Пришедшийся на 1920-1930-е гг. закат очередного этапа фаустовской культуры спровоцировал ее наиболее яркую вспышку, в зареве которой ярко, рельефно высветилась сущность феномена фаустовской культуры, ее достижения и поражения. В этот закатный период интенсивность проявления ее ключевых концептов достигла своего пика, отчетливо обозначив их трансформацию и, как следствие – обострение внутренних противоречий культуры: подчинение природы как «борьба пространства против материи» трансформировалось в стремительный натиск индустриальной цивилизации как насилие над природой и человеком; развитие города как совершенной формы мира повлекло за собой повсеместную урбанизацию и господство мирового города как оплота цивилизации; стремление к вечному познанию уступило место воли к власти; идея преображения мира выродилась в стремление к неограниченной власти над ним.

Литература неожиданно подхватывает этот момент и его развивает.

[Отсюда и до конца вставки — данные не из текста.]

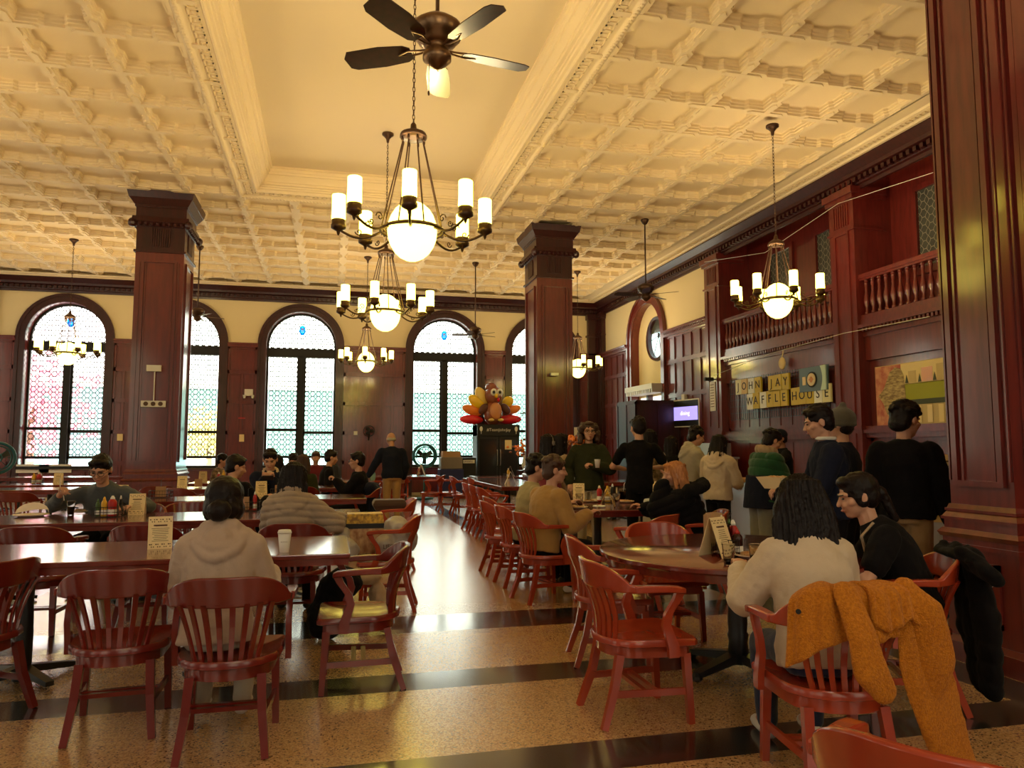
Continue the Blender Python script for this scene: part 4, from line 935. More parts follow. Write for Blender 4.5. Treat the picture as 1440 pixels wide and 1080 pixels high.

Известно, что образ Фауста всегда был желанным объектом художественно-эстетического осмысления. Его привлекательность в литературе была обусловлена извечной привлекательностью порока, ибо Фауст всегда был воплощением человеческой природы как таковой – с ее амбициозными устремлениями, внутренними противоречиями, сомнениями. И вместе с тем, как справедливо отмечает Жорж Тине, образ Фауста наряду с образами Дон Жуана и Вечного Жида, составляющими фундаментальную триаду великих мифов современной Европы, предстает воплощением абсолютного Я, являющегося еще одним способом утверждения влияния сознания на реальную действительность: Фауст – в поисках абсолютного знания, Дон Жуан – в поисках абсолютной любви и Вечный Жид – в поисках абсолютной идентичности [28, с. 162]. Однако наиболее притягательным для литературы образ Фауста становится в XX в., когда отчетливо видны происходящие с ним метаморфозы – из высокого романтического героя-индивидуалиста Фауст превращается в «низкого» прагматика, одержимого желанием перекроить весь мир, подчинить себе все и вся, становится онтологическим явлением и обретает форму события как «особого типа изменения состояния определенной ментальности» [68, с. 14].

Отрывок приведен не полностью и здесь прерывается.